AN EARLY GEORGE III MAHOGANY POLE SCREEN
AN EARLY GEORGE III MAHOGANY POLE SCREEN

CIRCA 1760

Details
AN EARLY GEORGE III MAHOGANY POLE SCREEN
CIRCA 1760
The foliate urn finial with cylindrical shaft supporting a Soho tapestry panel depicting the story of the crow and the fox from Aesop's fables, the base with a double-knopped acanthus-carved stem on rocaille and foliate-capped downswept legs with claw and ball feet, the reverse of the screen backed with 18th century Chinese wallpaper
60 in. (152.5 cm.) high, the panel: 29 in. (74 cm.) high, 24 in. (61 cm.) wide

Lot Essay

The firescreen panel of a French picturesque flower-wreathed cartouche, evoking the Elements with feathers, shell-scallops and a dragon-wing fused with Roman foliage, frames a scene inspired by Aesop's fable of 'The Fox and Cockerel' that provides the moral cunning often outwits itself. The Fox attempts to persuade a cockerel to leave its perch by informing him of the news of a universal truce amongst animals, but then learns from the cockerel of an approaching dog. The signature of the Huguenot weaver Danthon, who was working in the 1720s with the Soho tapestry maker Joshua Morris, has been recorded on a suite of seat upholstery with related flower-wreathed fables. The latter were acquired by Sir Matthew Fetherstonhaugh, who inherited the Uppark, Sussex estate in 1746 ( G. Beard, Upholsterers and Interior Furnishings in England 1530-1840, London and New Haven, 1997, p. 153, fig 239).

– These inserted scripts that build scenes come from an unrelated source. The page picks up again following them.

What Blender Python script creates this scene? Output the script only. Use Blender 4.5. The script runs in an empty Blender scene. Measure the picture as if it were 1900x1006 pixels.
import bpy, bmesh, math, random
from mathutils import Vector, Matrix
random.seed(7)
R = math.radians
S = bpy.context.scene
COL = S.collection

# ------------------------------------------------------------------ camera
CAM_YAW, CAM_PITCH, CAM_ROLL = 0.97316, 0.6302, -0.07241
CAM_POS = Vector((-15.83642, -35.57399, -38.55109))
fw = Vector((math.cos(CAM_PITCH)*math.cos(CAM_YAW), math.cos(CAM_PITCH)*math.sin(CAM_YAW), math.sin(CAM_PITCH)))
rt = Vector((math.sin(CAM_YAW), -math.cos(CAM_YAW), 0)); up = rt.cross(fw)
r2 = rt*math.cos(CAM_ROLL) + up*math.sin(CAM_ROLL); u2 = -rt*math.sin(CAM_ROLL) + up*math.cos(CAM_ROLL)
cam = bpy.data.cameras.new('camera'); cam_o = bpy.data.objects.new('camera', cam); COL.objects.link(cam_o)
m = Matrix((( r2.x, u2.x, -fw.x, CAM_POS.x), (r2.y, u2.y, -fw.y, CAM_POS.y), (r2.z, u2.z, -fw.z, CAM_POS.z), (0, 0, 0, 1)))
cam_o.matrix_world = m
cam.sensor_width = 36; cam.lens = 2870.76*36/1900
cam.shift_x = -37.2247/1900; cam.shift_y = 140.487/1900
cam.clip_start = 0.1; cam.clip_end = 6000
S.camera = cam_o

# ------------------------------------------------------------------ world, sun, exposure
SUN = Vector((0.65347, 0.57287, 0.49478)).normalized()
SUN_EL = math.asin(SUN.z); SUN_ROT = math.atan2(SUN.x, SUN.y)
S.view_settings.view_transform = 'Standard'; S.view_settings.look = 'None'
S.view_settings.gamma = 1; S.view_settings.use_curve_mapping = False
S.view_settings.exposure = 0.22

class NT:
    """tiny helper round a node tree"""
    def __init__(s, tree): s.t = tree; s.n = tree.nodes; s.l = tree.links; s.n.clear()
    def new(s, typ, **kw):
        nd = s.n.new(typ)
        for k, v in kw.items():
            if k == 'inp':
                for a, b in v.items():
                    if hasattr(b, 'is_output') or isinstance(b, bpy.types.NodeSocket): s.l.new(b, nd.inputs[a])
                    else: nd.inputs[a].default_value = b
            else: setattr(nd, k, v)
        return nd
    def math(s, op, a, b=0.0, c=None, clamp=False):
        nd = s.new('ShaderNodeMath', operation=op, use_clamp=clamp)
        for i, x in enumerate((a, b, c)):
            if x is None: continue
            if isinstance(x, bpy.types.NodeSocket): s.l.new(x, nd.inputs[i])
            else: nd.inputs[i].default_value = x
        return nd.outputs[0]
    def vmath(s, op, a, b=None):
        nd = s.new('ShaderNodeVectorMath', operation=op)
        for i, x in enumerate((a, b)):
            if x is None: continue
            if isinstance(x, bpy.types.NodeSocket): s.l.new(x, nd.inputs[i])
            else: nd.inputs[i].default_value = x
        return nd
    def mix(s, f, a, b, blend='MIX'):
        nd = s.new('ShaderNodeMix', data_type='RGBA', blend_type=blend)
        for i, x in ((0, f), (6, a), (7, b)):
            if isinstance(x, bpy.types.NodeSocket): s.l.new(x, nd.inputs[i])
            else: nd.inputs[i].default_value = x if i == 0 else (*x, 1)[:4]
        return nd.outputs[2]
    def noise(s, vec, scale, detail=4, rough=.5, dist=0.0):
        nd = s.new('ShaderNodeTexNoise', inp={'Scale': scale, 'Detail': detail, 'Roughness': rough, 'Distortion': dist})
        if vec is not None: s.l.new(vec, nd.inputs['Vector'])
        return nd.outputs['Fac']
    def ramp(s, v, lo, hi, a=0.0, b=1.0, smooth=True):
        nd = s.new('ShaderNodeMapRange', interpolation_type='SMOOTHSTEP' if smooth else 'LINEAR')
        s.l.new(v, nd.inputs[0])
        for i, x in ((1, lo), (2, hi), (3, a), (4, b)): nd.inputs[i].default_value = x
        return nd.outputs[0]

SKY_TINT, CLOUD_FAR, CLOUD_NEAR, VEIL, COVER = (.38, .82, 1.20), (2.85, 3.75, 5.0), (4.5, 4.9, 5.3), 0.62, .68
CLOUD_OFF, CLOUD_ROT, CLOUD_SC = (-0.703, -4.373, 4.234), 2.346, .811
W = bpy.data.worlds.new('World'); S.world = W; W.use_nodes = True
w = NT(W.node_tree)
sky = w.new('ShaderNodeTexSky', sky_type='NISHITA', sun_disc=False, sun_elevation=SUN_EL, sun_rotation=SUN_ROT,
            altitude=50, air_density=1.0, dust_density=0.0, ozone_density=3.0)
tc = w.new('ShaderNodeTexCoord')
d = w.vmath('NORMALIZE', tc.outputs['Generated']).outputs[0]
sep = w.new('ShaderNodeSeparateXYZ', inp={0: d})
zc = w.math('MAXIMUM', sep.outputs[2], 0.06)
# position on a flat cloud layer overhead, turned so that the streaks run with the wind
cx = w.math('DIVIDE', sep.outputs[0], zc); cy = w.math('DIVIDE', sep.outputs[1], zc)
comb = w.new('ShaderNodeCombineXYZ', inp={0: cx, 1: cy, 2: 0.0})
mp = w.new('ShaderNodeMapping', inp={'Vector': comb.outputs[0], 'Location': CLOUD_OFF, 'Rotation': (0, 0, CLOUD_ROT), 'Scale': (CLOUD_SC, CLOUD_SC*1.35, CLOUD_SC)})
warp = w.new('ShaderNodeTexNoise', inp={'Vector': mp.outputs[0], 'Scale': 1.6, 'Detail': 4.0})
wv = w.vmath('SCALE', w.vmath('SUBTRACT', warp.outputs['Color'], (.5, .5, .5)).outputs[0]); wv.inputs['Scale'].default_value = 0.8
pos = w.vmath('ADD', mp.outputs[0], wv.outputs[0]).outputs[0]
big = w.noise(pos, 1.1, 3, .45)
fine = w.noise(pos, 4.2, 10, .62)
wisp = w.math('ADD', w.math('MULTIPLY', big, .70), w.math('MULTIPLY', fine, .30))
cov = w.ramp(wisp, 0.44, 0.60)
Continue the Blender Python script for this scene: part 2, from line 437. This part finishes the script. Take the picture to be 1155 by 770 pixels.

Soho tapestry panels appear on the documented fire-screens supplied by Thomas Chippendale such as one with a fruit-eating parrot framed in a scalloped and foliated cartouche, which appears in a mahogany fire-screen supplied in 1758 for Dumfries House, Scotland (C. Gilbert, The Life and Work of Thomas Chippendale, London, 1978, vol. II, pls. 328-329, 331).